Just an idea note for those who like the look of a contrast line ( spacer/liner) but like an all wood handle.
Take a block of dark wood,..... like blackwood, walnut, or mopane......, and sand the outer sides flat to 120 grit. Cut a slice off each side about 1/8" thick. This gives you two thin scales with a cut side and a sanded side.
Take a 1" thick block of handle wood that will contrast well with the dark color, like spalted maple or koa, and sand the outer sides to 120 grit. Laminate the two dark pieces on this block, sanded sides together, and let fully cure. Sand the sides flat and to the same thickness of dark line. Slice down the center of this block to get two bookmatched laminated scales about 1/2" thick. The scales have the liner already laminated on them and are sanded flat on the tang side. This eliminates the need to laminate the spacer/liner to the scales individually, and looks better than fiber paper spacers in many cases. You can sand and buff the ricasso ends of the scales before assembly with a flawless look,too.
Almost and wood can be used this way. Many blocks on the shelf are not used because they have a small bad spot or the pattern isn't that bold. Use them to laminate spacer scales up. You don't need a fancy pattern, just a good color from the side view. Make a rainy day project of making up a stack of these to have on the shelf when you start to pick handles out for a project. Time spent then will equal time saved later.

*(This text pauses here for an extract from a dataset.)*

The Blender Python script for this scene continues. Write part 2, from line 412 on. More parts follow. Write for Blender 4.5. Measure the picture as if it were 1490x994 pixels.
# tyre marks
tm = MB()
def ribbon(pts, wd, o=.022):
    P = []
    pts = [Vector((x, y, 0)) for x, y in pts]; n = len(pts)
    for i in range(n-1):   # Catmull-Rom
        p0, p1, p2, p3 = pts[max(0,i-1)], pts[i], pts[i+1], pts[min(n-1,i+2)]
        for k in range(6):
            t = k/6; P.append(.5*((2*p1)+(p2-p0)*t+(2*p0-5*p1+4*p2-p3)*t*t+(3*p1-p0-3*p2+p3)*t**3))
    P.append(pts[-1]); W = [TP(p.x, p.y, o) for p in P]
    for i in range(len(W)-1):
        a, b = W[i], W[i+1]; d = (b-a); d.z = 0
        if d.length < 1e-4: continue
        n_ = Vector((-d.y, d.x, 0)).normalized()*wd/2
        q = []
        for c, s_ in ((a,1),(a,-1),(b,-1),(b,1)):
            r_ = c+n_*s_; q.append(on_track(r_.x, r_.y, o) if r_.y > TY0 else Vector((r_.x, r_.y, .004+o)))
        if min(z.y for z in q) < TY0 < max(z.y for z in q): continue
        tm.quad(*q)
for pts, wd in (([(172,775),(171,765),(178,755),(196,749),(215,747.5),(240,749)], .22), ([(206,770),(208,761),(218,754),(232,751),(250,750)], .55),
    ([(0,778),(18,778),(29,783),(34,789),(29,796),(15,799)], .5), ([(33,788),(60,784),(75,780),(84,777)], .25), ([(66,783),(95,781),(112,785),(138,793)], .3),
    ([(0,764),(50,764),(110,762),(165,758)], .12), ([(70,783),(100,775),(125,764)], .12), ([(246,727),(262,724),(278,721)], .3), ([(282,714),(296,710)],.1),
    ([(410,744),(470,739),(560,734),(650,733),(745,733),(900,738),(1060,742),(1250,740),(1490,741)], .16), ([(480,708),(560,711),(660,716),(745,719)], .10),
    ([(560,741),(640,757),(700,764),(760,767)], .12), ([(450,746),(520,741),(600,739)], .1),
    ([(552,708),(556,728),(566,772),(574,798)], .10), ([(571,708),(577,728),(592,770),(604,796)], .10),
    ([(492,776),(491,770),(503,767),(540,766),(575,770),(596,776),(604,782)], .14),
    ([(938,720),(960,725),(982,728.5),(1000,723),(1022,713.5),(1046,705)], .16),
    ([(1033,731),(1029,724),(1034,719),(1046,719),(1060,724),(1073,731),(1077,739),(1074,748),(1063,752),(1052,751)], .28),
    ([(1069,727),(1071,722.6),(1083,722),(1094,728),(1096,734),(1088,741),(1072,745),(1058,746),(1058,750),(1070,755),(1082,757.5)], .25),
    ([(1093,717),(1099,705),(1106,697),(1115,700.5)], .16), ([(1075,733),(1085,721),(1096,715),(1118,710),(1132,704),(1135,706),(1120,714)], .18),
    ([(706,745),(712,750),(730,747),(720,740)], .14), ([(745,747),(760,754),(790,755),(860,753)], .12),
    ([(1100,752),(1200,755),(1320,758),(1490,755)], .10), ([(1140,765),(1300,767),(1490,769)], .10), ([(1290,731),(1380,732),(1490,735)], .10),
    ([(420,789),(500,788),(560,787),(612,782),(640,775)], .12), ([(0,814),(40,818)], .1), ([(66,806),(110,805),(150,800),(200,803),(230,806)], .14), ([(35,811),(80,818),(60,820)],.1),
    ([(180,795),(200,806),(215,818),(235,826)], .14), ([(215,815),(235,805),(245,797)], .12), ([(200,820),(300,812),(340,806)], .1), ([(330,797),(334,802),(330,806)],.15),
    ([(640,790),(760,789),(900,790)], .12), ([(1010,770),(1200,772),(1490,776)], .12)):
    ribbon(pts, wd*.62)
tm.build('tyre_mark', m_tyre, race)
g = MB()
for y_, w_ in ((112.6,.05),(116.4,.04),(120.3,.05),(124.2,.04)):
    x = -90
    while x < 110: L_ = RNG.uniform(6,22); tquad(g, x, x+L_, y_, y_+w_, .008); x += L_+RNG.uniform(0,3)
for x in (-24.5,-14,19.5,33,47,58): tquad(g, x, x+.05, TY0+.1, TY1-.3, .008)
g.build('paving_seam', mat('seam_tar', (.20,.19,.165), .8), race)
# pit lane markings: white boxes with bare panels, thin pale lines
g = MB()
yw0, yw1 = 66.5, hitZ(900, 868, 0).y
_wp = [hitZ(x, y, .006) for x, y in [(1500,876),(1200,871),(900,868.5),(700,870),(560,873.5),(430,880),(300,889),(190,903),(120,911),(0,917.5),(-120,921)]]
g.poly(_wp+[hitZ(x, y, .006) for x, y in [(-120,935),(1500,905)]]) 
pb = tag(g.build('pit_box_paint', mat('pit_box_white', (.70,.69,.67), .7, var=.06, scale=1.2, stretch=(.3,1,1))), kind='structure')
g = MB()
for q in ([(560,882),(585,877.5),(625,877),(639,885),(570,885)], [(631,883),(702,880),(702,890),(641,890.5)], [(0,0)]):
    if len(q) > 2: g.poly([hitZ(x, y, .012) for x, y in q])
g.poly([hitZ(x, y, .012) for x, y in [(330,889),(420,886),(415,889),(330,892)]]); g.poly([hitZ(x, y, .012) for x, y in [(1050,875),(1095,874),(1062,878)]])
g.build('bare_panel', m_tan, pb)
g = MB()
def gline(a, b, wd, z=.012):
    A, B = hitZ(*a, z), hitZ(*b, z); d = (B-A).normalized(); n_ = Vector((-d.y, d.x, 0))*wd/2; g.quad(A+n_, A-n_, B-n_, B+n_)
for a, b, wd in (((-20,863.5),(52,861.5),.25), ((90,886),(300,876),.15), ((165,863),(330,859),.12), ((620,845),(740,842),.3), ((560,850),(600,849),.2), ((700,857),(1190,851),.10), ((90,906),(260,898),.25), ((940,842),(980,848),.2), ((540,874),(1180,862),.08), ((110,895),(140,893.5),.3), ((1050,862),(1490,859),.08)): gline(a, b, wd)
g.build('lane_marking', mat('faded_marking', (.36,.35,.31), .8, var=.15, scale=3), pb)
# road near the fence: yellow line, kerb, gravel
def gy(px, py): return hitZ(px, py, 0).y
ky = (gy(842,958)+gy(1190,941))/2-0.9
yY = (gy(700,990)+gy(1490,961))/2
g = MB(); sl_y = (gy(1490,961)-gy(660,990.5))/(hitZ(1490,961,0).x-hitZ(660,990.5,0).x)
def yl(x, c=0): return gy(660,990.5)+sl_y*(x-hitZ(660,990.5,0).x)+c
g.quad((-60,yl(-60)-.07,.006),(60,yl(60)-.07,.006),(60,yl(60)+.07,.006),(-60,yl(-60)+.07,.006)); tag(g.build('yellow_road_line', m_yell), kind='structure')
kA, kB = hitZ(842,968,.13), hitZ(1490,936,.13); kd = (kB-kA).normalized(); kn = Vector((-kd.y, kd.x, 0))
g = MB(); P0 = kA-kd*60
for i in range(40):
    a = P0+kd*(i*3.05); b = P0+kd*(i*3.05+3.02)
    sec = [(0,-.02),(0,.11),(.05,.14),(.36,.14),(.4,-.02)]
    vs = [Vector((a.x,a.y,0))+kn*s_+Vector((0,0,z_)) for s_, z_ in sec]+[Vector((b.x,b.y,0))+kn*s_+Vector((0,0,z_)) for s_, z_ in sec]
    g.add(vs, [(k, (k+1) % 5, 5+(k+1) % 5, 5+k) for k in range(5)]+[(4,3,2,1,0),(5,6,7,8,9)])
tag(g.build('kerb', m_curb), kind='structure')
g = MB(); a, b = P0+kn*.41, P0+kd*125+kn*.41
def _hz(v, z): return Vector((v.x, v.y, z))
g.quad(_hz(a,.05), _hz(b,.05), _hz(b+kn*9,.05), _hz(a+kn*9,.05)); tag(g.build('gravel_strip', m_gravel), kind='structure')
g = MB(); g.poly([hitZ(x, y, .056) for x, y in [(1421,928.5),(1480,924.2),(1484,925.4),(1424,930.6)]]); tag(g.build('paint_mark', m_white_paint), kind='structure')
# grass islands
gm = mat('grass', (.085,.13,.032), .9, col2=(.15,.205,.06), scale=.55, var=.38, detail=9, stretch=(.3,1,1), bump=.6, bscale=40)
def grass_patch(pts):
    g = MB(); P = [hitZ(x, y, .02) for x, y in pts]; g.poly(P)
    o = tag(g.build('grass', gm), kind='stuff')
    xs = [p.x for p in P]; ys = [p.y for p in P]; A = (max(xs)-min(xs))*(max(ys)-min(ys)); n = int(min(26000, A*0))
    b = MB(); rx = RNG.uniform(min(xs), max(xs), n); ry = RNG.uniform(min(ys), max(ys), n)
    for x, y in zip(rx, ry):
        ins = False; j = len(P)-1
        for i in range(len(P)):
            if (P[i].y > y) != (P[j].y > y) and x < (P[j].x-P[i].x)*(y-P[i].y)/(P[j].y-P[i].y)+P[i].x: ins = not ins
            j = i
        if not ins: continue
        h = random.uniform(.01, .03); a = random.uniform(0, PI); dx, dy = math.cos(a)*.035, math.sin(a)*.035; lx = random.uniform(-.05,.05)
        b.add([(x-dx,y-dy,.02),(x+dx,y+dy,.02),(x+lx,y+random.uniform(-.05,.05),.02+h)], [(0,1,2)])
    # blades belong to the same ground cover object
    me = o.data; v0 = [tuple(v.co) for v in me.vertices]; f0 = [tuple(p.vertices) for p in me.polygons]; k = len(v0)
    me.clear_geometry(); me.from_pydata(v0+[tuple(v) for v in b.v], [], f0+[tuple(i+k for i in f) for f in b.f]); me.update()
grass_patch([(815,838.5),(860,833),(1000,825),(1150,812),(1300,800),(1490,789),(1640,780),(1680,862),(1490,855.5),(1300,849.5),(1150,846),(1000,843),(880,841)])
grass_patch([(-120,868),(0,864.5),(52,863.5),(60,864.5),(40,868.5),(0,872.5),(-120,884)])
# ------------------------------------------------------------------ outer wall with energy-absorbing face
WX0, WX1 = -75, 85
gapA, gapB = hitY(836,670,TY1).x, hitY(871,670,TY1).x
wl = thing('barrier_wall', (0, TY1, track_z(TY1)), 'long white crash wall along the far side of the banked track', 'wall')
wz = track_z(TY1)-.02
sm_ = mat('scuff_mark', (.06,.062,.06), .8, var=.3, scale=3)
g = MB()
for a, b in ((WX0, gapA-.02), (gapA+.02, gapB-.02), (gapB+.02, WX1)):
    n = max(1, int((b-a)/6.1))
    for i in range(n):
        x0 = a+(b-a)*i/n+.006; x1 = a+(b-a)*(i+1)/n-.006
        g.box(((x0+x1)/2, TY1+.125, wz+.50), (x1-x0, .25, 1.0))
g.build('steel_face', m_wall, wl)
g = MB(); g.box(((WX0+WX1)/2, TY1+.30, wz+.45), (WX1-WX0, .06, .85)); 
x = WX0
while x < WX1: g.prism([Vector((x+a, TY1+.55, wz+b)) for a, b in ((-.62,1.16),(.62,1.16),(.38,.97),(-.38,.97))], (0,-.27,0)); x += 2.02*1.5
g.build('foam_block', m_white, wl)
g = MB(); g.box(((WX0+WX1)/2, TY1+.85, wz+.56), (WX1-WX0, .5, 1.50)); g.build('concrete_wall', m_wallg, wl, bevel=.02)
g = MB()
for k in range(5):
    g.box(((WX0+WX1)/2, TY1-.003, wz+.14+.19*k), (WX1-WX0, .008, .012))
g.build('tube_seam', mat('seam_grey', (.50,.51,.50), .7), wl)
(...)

A similar technique can be used to make an all wood frame handle for a knife. Drilling out a well fitted hole for a five inch tang that is only 1/8" thick can be a real problem. Use the three piece mortise method for a really neat looking knife handle....and a perfect fit.
Slice a dark piece a tad thicker than the tang of a hidden/stick tang blade. Cut the tang profile out so you have a "U" shaped thin block. Laminate it between two contrasting scales for a handle block with a dark center stripe and a fitted tang hole. Place the tang in the recess when laminating the handle block, and remove it before the glue is fully set up. Run it in and out ,wiping off any glue on the tang, until it goes in and comes out clean. Let the block cure fully.
This looks really great with ebony/blackwood and curly koa for a Japanese kitchen blade. Put an 3/4" bolster and end cap of the same dark wood on this, and the knife may double in selling price.
It also works and looks well on wooden tsuka/saya for tanto knives, and on take down bowie handles with pommel nuts.
I have a tanto project in the works that I will try and do a WIP on the tsuka/saya in this method. You can make a simple $200-300 tanto into a $400-500 piece easily,..... and it really makes a high end blade say, "Pick me up off the table and take me home !".
My observations on knife handles is similar to my observations on women - It is usually the girl on the inside that makes you decide to marry her...but it is the girl on the outside that made you notice her in the crowd.